Non esiste, nonostante tutto quel che si sente dire e si scrive, un’alternativa al dollaro che manterrà a lungo la sua egemonia. Uno studio della Federal Reserve di New York toglie ogni speranza ai potenziali concorrenti, a cominciare dall’euro che in questi dieci anni non ha scalfito il predominio del biglietto verde negli scambi commerciali, nella finanza e nemmeno come riserva di valore, anzi la globalizzazione ha esteso il numero di economie “dollarizzate”. Si sta parlando in modo sempre più concreto di un accordo di libero scambio tra Stati Uniti ed Europa, simile al Nafta nordamericano, così da creare un mercato integrato in grado di controbilanciare l’Asia. Se decolla può diventare la molla del nuovo ciclo di sviluppo, come l’apertura alla Cina lo fu di quello precedente. E c’è già chi parla di èra atlantica della globalizzazione.
Il primato tecnologico ancora in mano. Per spiegare gli alti e bassi di Wall Street in queste settimane, molti analisti sostengono che ogni giorno si guarda agli indicatori economici che vengono dalla Cina e dall’Europa e si cerca di bilanciare gli acquisti e le vendite o lo stesso bouquet di titoli da proporre ai clienti, così i valori di Borsa oscillano guidati dalle scommesse sull’Asia o sul Vecchio Continente. Attendendo che si faccia chiarezza sulla direzione di marcia dell’Obama bis in termini non solo economici, ma anche in politica estera, perché le due componenti sono collegate strettamente in èra di globalizzazione. Una iperottimista Goldman Sachs prevede che l’indice Standard & Poor’s dei maggiori 500 titoli salga dall’attuale 14.000 a quota 15.000 e oltre, invitando a comprare azioni. Sia le aspettative sia i comportamenti cambieranno in meglio se l’Amministrazione Obama riuscirà a evitare che scatti il taglio automatico alle spese e l’aumento delle aliquote sui redditi più elevati, interrompendo i benefici decisi da George W. Bush (da lui confermati nel primo mandato).

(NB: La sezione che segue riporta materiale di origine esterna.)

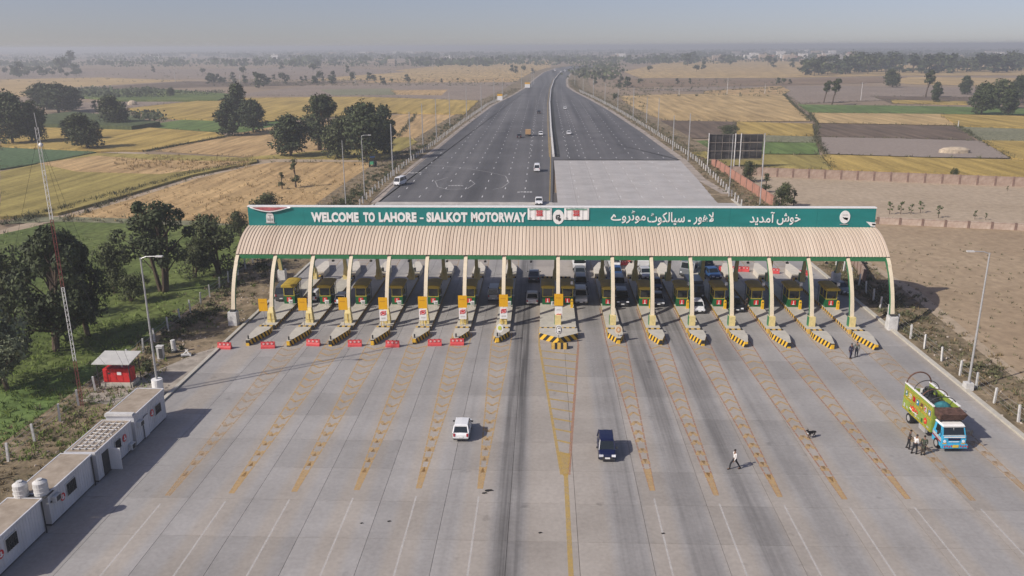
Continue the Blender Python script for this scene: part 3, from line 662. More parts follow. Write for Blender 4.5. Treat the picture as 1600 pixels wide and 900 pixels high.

In ogni caso, oggi l’economia americana ha i fondamentali più solidi rispetto a prima della crisi. Gli Stati Uniti mantengono il loro primato tecnologico nei confronti dell’Europa e della Cina. La terza rivoluzione industriale è in corso e parte dal mondo anglo-americano, ancora una volta. La migliore delle economie possibili? Certo che no. E nessuno oserà più dire che non ci saranno nuove crisi in futuro, e di grande portata. La macchina dello sviluppo sbufferà ancora un po’, però si è messa in moto ed è una macchina a stelle e strisce.